Problem: Only the pictures are omitted; repeat all other data exactly.

Dataset records:
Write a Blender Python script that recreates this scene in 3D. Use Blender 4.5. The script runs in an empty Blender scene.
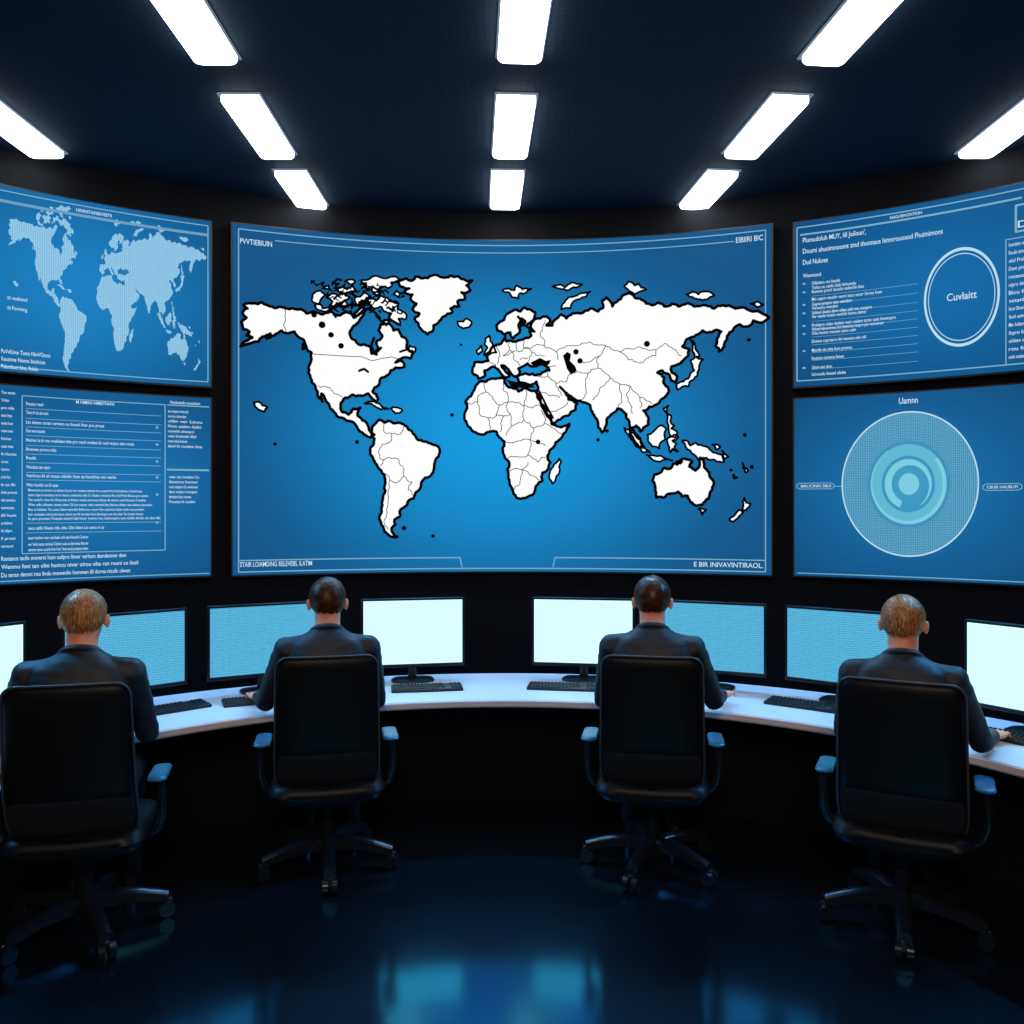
import bpy, bmesh, math, random, time
from mathutils import Vector, Matrix, noise
from mathutils.geometry import delaunay_2d_cdt
random.seed(7)
PI=math.pi
C=bpy.context.scene.collection
scene=bpy.context.scene
scene.view_settings.view_transform='Standard'
H=1.78; F=850.0; HOR=508.0
# ---------------------------------------------------------------- materials
def lin(v):
    v/=255.0
    return v/12.92 if v<=0.04045 else ((v+0.055)/1.055)**2.4
def col(r,g,b): return (lin(r),lin(g),lin(b),1)
def newmat(name):
    m=bpy.data.materials.new(name); m.use_nodes=True
    return m, m.node_tree.nodes, m.node_tree.links, m.node_tree.nodes['Principled BSDF']
def pbr(name,c,rough=.5,metal=0,spec=.5,noise_s=None,noise_a=.3,bump=0,bump_s=60,coat=0):
    m,N,L,b=newmat(name)
    b.inputs['Base Color'].default_value=c; b.inputs['Roughness'].default_value=rough
    b.inputs['Metallic'].default_value=metal; b.inputs['Specular IOR Level'].default_value=spec
    tc=N.new('ShaderNodeTexCoord')
    if noise_s:
        n=N.new('ShaderNodeTexNoise'); n.inputs['Scale'].default_value=noise_s; n.inputs['Detail'].default_value=3
        L.new(tc.outputs['Object'],n.inputs['Vector'])
        r=N.new('ShaderNodeValToRGB')
        r.color_ramp.elements[0].color=tuple(x*(1-noise_a) for x in c[:3])+(1,)
        r.color_ramp.elements[1].color=tuple(min(1,x*(1+noise_a)) for x in c[:3])+(1,)
        r.color_ramp.elements[0].position=.3; r.color_ramp.elements[1].position=.7
        L.new(n.outputs['Fac'],r.inputs['Fac']); L.new(r.outputs['Color'],b.inputs['Base Color'])
    if bump:
        n=N.new('ShaderNodeTexNoise'); n.inputs['Scale'].default_value=bump_s; n.inputs['Detail'].default_value=3
        L.new(tc.outputs['Object'],n.inputs['Vector'])
        bp=N.new('ShaderNodeBump'); bp.inputs['Strength'].default_value=bump; bp.inputs['Distance'].default_value=.01
        L.new(n.outputs['Fac'],bp.inputs['Height']); L.new(bp.outputs['Normal'],b.inputs['Normal'])
    return m
def emit(name,c,s=1.0,sampled=False):
    m,N,L,b=newmat(name)
    b.inputs['Base Color'].default_value=(0.005,0.005,0.005,1); b.inputs['Roughness'].default_value=.6
    b.inputs['Specular IOR Level'].default_value=0
    b.inputs['Emission Color'].default_value=c; b.inputs['Emission Strength'].default_value=s
    if not sampled:
        try: m.cycles.emission_sampling='NONE'
        except Exception: pass
    return m
def screen_mat(name,c_in,c_out,cs,cz,rs,rz,s=1.0):
    m,N,L,b=newmat(name)
    b.inputs['Base Color'].default_value=(0.003,0.004,0.006,1); b.inputs['Roughness'].default_value=.6
    b.inputs['Specular IOR Level'].default_value=0
    uv=N.new('ShaderNodeUVMap')
    mp=N.new('ShaderNodeMapping'); mp.inputs['Location'].default_value=(-cs/rs,-cz/rz,0); mp.inputs['Scale'].default_value=(1/rs,1/rz,0)
    L.new(uv.outputs[0],mp.inputs['Vector'])
    g=N.new('ShaderNodeVectorMath'); g.operation='LENGTH'; L.new(mp.outputs[0],g.inputs[0])
    r=N.new('ShaderNodeValToRGB'); r.color_ramp.interpolation='EASE'
    r.color_ramp.elements[0].color=c_in; r.color_ramp.elements[1].color=c_out
    L.new(g.outputs['Value'],r.inputs['Fac']); L.new(r.outputs[0],b.inputs['Emission Color'])
    b.inputs['Emission Strength'].default_value=s
    return m
def dot_mat(name,c_dot,c_gap,freq,rad=.36,s=1.0):
    m,N,L,b=newmat(name)
    b.inputs['Base Color'].default_value=(0.005,0.005,0.006,1); b.inputs['Specular IOR Level'].default_value=0
    uv=N.new('ShaderNodeUVMap')
    sc=N.new('ShaderNodeVectorMath'); sc.operation='SCALE'; sc.inputs['Scale'].default_value=freq
    L.new(uv.outputs[0],sc.inputs[0])
    fr=N.new('ShaderNodeVectorMath'); fr.operation='FRACTION'; L.new(sc.outputs[0],fr.inputs[0])
    sb=N.new('ShaderNodeVectorMath'); sb.operation='SUBTRACT'; sb.inputs[1].default_value=(.5,.5,0); L.new(fr.outputs[0],sb.inputs[0])
    ln=N.new('ShaderNodeVectorMath'); ln.operation='LENGTH'; L.new(sb.outputs[0],ln.inputs[0])
    r=N.new('ShaderNodeValToRGB'); r.color_ramp.elements[0].color=c_dot; r.color_ramp.elements[1].color=c_gap
    r.color_ramp.elements[0].position=rad-.08; r.color_ramp.elements[1].position=rad+.08
    L.new(ln.outputs['Value'],r.inputs['Fac']); L.new(r.outputs[0],b.inputs['Emission Color'])
    b.inputs['Emission Strength'].default_value=s
    m.cycles.emission_sampling='NONE'
    return m
def monitor_mat(name,ca,cb,s,bs=40):
    m,N,L,b=newmat(name)
    b.inputs['Base Color'].default_value=(0.01,0.01,0.01,1); b.inputs['Roughness'].default_value=.5; b.inputs['Specular IOR Level'].default_value=0
    tc=N.new('ShaderNodeTexCoord')
    n=N.new('ShaderNodeTexBrick'); n.inputs['Scale'].default_value=bs
    n.inputs['Color1'].default_value=ca; n.inputs['Color2'].default_value=tuple(x*.75+y*.25 for x,y in zip(ca,cb)); n.inputs['Mortar'].default_value=cb
    n.inputs['Mortar Size'].default_value=.07; n.inputs['Brick Width'].default_value=.5; n.inputs['Row Height'].default_value=.5
    mp=N.new('ShaderNodeMapping'); mp.inputs['Rotation'].default_value=(PI/2,0,0)
    L.new(tc.outputs['Object'],mp.inputs[0]); L.new(mp.outputs[0],n.inputs['Vector'])
    L.new(n.outputs['Color'],b.inputs['Emission Color']); b.inputs['Emission Strength'].default_value=s
    return m
M={}
M['ink']=pbr('ink_black',(0.002,0.002,0.003,1),.8,spec=0)
M['land']=emit('map_white',(1,1,1,1),1.0)
M['txt']=emit('screen_text',col(208,234,248),.95)
M['txt_dim']=emit('screen_text_dim',col(120,175,215),.8)
M['line']=emit('screen_line',col(140,198,228),.75)
M['ring']=emit('screen_ring',col(190,228,245),.95)
M['frame']=pbr('screen_frame',(0.006,0.007,0.009,1),.4)
M['leather']=pbr('black_leather',(0.003,0.0032,0.0040,1),.45,spec=.22,bump=.03,bump_s=60)
M['plastic']=pbr('black_plastic',(0.008,0.010,0.015,1),.28)
M['stem']=pbr('black_stem',(0.004,0.0045,0.006,1),.5,spec=.2)
M['piping']=pbr('grey_piping',(0.04,0.045,0.055,1),.45)
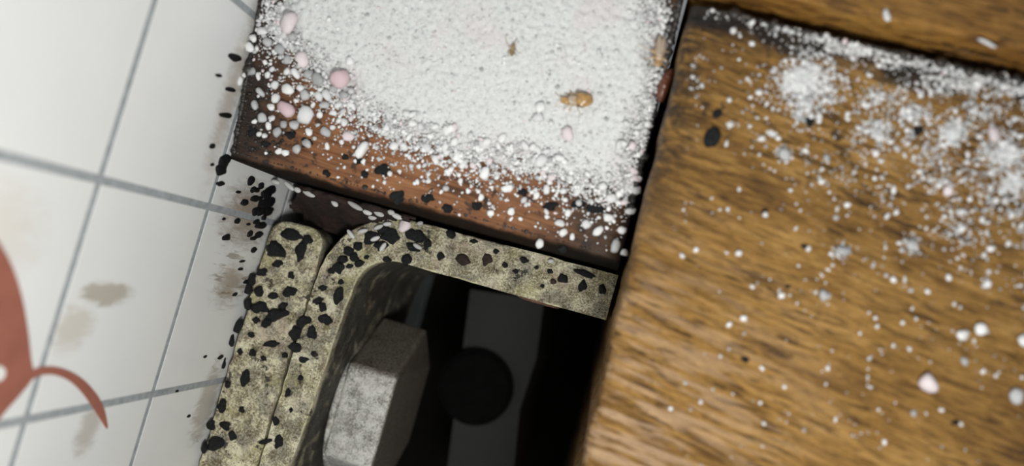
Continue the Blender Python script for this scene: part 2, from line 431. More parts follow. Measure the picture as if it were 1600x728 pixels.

Response to the exercise:
Write a Blender Python script that recreates this scene in 3D. Use Blender 4.5. The script runs in an empty Blender scene.
import bpy, bmesh, math, random, time
from mathutils import Vector, Matrix, noise
from mathutils.geometry import delaunay_2d_cdt
random.seed(7)
PI=math.pi
C=bpy.context.scene.collection
scene=bpy.context.scene
scene.view_settings.view_transform='Standard'
H=1.78; F=850.0; HOR=508.0
# ---------------------------------------------------------------- materials
def lin(v):
    v/=255.0
    return v/12.92 if v<=0.04045 else ((v+0.055)/1.055)**2.4
def col(r,g,b): return (lin(r),lin(g),lin(b),1)
def newmat(name):
    m=bpy.data.materials.new(name); m.use_nodes=True
    return m, m.node_tree.nodes, m.node_tree.links, m.node_tree.nodes['Principled BSDF']
def pbr(name,c,rough=.5,metal=0,spec=.5,noise_s=None,noise_a=.3,bump=0,bump_s=60,coat=0):
    m,N,L,b=newmat(name)
    b.inputs['Base Color'].default_value=c; b.inputs['Roughness'].default_value=rough
    b.inputs['Metallic'].default_value=metal; b.inputs['Specular IOR Level'].default_value=spec
    tc=N.new('ShaderNodeTexCoord')
    if noise_s:
        n=N.new('ShaderNodeTexNoise'); n.inputs['Scale'].default_value=noise_s; n.inputs['Detail'].default_value=3
        L.new(tc.outputs['Object'],n.inputs['Vector'])
        r=N.new('ShaderNodeValToRGB')
        r.color_ramp.elements[0].color=tuple(x*(1-noise_a) for x in c[:3])+(1,)
        r.color_ramp.elements[1].color=tuple(min(1,x*(1+noise_a)) for x in c[:3])+(1,)
        r.color_ramp.elements[0].position=.3; r.color_ramp.elements[1].position=.7
        L.new(n.outputs['Fac'],r.inputs['Fac']); L.new(r.outputs['Color'],b.inputs['Base Color'])
    if bump:
        n=N.new('ShaderNodeTexNoise'); n.inputs['Scale'].default_value=bump_s; n.inputs['Detail'].default_value=3
        L.new(tc.outputs['Object'],n.inputs['Vector'])
        bp=N.new('ShaderNodeBump'); bp.inputs['Strength'].default_value=bump; bp.inputs['Distance'].default_value=.01
        L.new(n.outputs['Fac'],bp.inputs['Height']); L.new(bp.outputs['Normal'],b.inputs['Normal'])
    return m
def emit(name,c,s=1.0,sampled=False):
    m,N,L,b=newmat(name)
    b.inputs['Base Color'].default_value=(0.005,0.005,0.005,1); b.inputs['Roughness'].default_value=.6
    b.inputs['Specular IOR Level'].default_value=0
    b.inputs['Emission Color'].default_value=c; b.inputs['Emission Strength'].default_value=s
    if not sampled:
        try: m.cycles.emission_sampling='NONE'
        except Exception: pass
    return m
def screen_mat(name,c_in,c_out,cs,cz,rs,rz,s=1.0):
    m,N,L,b=newmat(name)
    b.inputs['Base Color'].default_value=(0.003,0.004,0.006,1); b.inputs['Roughness'].default_value=.6
    b.inputs['Specular IOR Level'].default_value=0
    uv=N.new('ShaderNodeUVMap')
    mp=N.new('ShaderNodeMapping'); mp.inputs['Location'].default_value=(-cs/rs,-cz/rz,0); mp.inputs['Scale'].default_value=(1/rs,1/rz,0)
    L.new(uv.outputs[0],mp.inputs['Vector'])
    g=N.new('ShaderNodeVectorMath'); g.operation='LENGTH'; L.new(mp.outputs[0],g.inputs[0])
    r=N.new('ShaderNodeValToRGB'); r.color_ramp.interpolation='EASE'
    r.color_ramp.elements[0].color=c_in; r.color_ramp.elements[1].color=c_out
    L.new(g.outputs['Value'],r.inputs['Fac']); L.new(r.outputs[0],b.inputs['Emission Color'])
    b.inputs['Emission Strength'].default_value=s
    return m
def dot_mat(name,c_dot,c_gap,freq,rad=.36,s=1.0):
    m,N,L,b=newmat(name)
    b.inputs['Base Color'].default_value=(0.005,0.005,0.006,1); b.inputs['Specular IOR Level'].default_value=0
    uv=N.new('ShaderNodeUVMap')
    sc=N.new('ShaderNodeVectorMath'); sc.operation='SCALE'; sc.inputs['Scale'].default_value=freq
    L.new(uv.outputs[0],sc.inputs[0])
    fr=N.new('ShaderNodeVectorMath'); fr.operation='FRACTION'; L.new(sc.outputs[0],fr.inputs[0])
    sb=N.new('ShaderNodeVectorMath'); sb.operation='SUBTRACT'; sb.inputs[1].default_value=(.5,.5,0); L.new(fr.outputs[0],sb.inputs[0])
    ln=N.new('ShaderNodeVectorMath'); ln.operation='LENGTH'; L.new(sb.outputs[0],ln.inputs[0])
    r=N.new('ShaderNodeValToRGB'); r.color_ramp.elements[0].color=c_dot; r.color_ramp.elements[1].color=c_gap
    r.color_ramp.elements[0].position=rad-.08; r.color_ramp.elements[1].position=rad+.08
    L.new(ln.outputs['Value'],r.inputs['Fac']); L.new(r.outputs[0],b.inputs['Emission Color'])
    b.inputs['Emission Strength'].default_value=s
    m.cycles.emission_sampling='NONE'
    return m
def monitor_mat(name,ca,cb,s,bs=40):
    m,N,L,b=newmat(name)
    b.inputs['Base Color'].default_value=(0.01,0.01,0.01,1); b.inputs['Roughness'].default_value=.5; b.inputs['Specular IOR Level'].default_value=0
    tc=N.new('ShaderNodeTexCoord')
    n=N.new('ShaderNodeTexBrick'); n.inputs['Scale'].default_value=bs
    n.inputs['Color1'].default_value=ca; n.inputs['Color2'].default_value=tuple(x*.75+y*.25 for x,y in zip(ca,cb)); n.inputs['Mortar'].default_value=cb
    n.inputs['Mortar Size'].default_value=.07; n.inputs['Brick Width'].default_value=.5; n.inputs['Row Height'].default_value=.5
    mp=N.new('ShaderNodeMapping'); mp.inputs['Rotation'].default_value=(PI/2,0,0)
    L.new(tc.outputs['Object'],mp.inputs[0]); L.new(mp.outputs[0],n.inputs['Vector'])
    L.new(n.outputs['Color'],b.inputs['Emission Color']); b.inputs['Emission Strength'].default_value=s
    return m
M={}
M['ink']=pbr('ink_black',(0.002,0.002,0.003,1),.8,spec=0)
M['land']=emit('map_white',(1,1,1,1),1.0)
M['txt']=emit('screen_text',col(208,234,248),.95)
M['txt_dim']=emit('screen_text_dim',col(120,175,215),.8)
M['line']=emit('screen_line',col(140,198,228),.75)
M['ring']=emit('screen_ring',col(190,228,245),.95)
M['frame']=pbr('screen_frame',(0.006,0.007,0.009,1),.4)
M['leather']=pbr('black_leather',(0.003,0.0032,0.0040,1),.45,spec=.22,bump=.03,bump_s=60)
M['plastic']=pbr('black_plastic',(0.008,0.010,0.015,1),.28)
M['stem']=pbr('black_stem',(0.004,0.0045,0.006,1),.5,spec=.2)
M['piping']=pbr('grey_piping',(0.04,0.045,0.055,1),.45)
Continue the Blender Python script for this scene: part 2, from line 431. More parts follow. Measure the picture as if it were 1600x728 pixels.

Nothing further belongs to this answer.